→ **What the exercise asks**
Quote the listing below in full and exactly as written, but omit every picture.
## Start
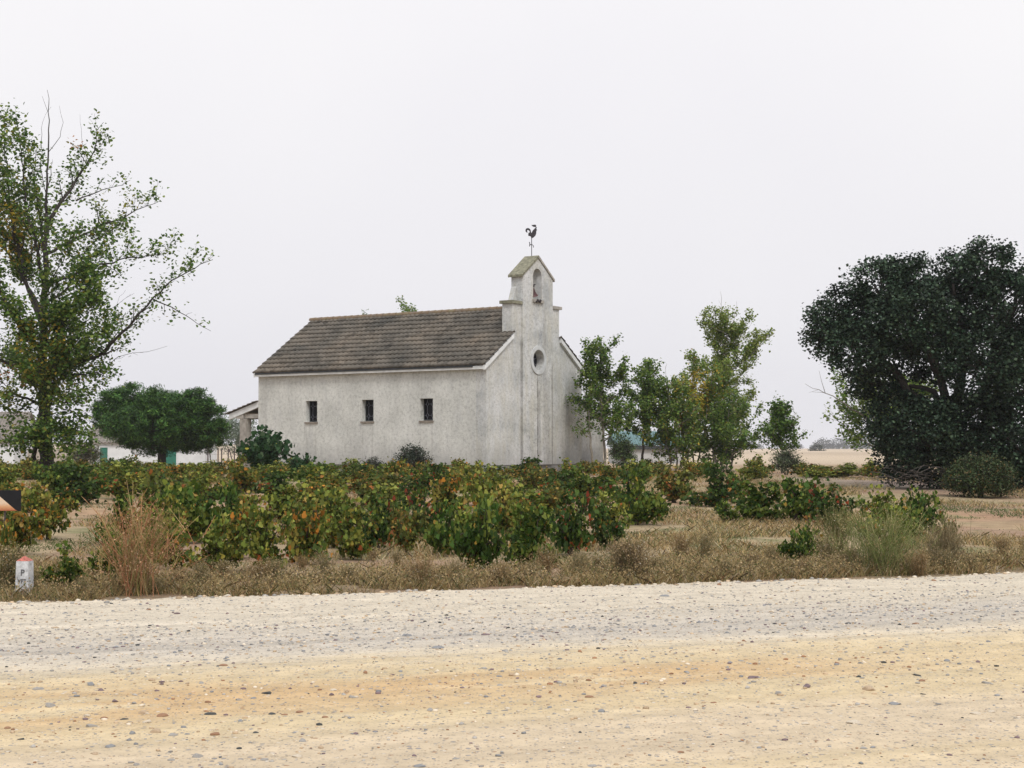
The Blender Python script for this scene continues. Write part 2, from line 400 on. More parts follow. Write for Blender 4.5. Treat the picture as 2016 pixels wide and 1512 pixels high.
# ------------------------------------------------------------------ position phrases
ZONES = [(30, 'the black sign panel'), (95, 'the big poplar trunk'), (165, 'the broom-like shrub'), (206, 'the green outhouse door'), (265, 'the white outhouse wall'),
         (322, 'the round pine trunk'), (385, 'the right half of the pine'), (440, 'the wire fence'), (476, 'the porch pillar'), (540, 'the tall broad-leaved bush'), (613, 'the farthest chapel window'),
         (668, 'the first blank wall bay'), (723, 'the middle chapel window'), (780, 'the second blank wall bay'), (840, 'the nearest chapel window'), (900, 'the last blank wall bay'),
         (957, 'the near chapel corner'), (1010, 'the left gable slope'), (1056, 'the round gable window'), (1110, 'the right gable slope'), (1165, 'the forked sapling'), (1210, 'the annex edge'),
         (1258, 'the leaning dark stemmed poplar'), (1315, 'the turquoise roofed shed'), (1385, 'the yellowing poplar clump'), (1440, 'the tallest pale poplar'), (1490, 'the gap between the poplars'), (1540, 'the small lone poplar'),
         (1600, 'the hazy far bush'), (1660, 'the hazy tree line'), (1730, 'the left oak edge'), (1795, 'the forked oak limb'), (1860, 'the middle of the oak'), (1930, 'the round oak shrub'), (1990, 'the right frame edge')]
def zone(px): return min(ZONES, key=lambda z: abs(z[0] - px))[1]
def topx(p):
    x, y, z = p[0], p[1], p[2] - EYE
    dd = y * cp + z * sp; return CX + F * x / dd, CY - F * (-y * sp + z * cp) / dd
ORD = ['first', 'second', 'third', 'fourth', 'fifth', 'sixth', 'seventh', 'eighth', 'ninth', 'tenth', 'eleventh', 'twelfth', 'thirteenth', 'fourteenth', 'fifteenth', 'sixteenth', 'seventeenth', 'eighteenth', 'nineteenth', 'twentieth', 'twenty-first', 'twenty-second', 'twenty-third', 'twenty-fourth', 'twenty-fifth']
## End
→ **Written response**
The Blender Python script for this scene continues. Write part 2, from line 400 on. More parts follow. Write for Blender 4.5. Treat the picture as 2016 pixels wide and 1512 pixels high.
# ------------------------------------------------------------------ position phrases
ZONES = [(30, 'the black sign panel'), (95, 'the big poplar trunk'), (165, 'the broom-like shrub'), (206, 'the green outhouse door'), (265, 'the white outhouse wall'),
         (322, 'the round pine trunk'), (385, 'the right half of the pine'), (440, 'the wire fence'), (476, 'the porch pillar'), (540, 'the tall broad-leaved bush'), (613, 'the farthest chapel window'),
         (668, 'the first blank wall bay'), (723, 'the middle chapel window'), (780, 'the second blank wall bay'), (840, 'the nearest chapel window'), (900, 'the last blank wall bay'),
         (957, 'the near chapel corner'), (1010, 'the left gable slope'), (1056, 'the round gable window'), (1110, 'the right gable slope'), (1165, 'the forked sapling'), (1210, 'the annex edge'),
         (1258, 'the leaning dark stemmed poplar'), (1315, 'the turquoise roofed shed'), (1385, 'the yellowing poplar clump'), (1440, 'the tallest pale poplar'), (1490, 'the gap between the poplars'), (1540, 'the small lone poplar'),
         (1600, 'the hazy far bush'), (1660, 'the hazy tree line'), (1730, 'the left oak edge'), (1795, 'the forked oak limb'), (1860, 'the middle of the oak'), (1930, 'the round oak shrub'), (1990, 'the right frame edge')]
def zone(px): return min(ZONES, key=lambda z: abs(z[0] - px))[1]
def topx(p):
    x, y, z = p[0], p[1], p[2] - EYE
    dd = y * cp + z * sp; return CX + F * x / dd, CY - F * (-y * sp + z * cp) / dd
ORD = ['first', 'second', 'third', 'fourth', 'fifth', 'sixth', 'seventh', 'eighth', 'ninth', 'tenth', 'eleventh', 'twelfth', 'thirteenth', 'fourteenth', 'fifteenth', 'sixteenth', 'seventeenth', 'eighteenth', 'nineteenth', 'twentieth', 'twenty-first', 'twenty-second', 'twenty-third', 'twenty-fourth', 'twenty-fifth']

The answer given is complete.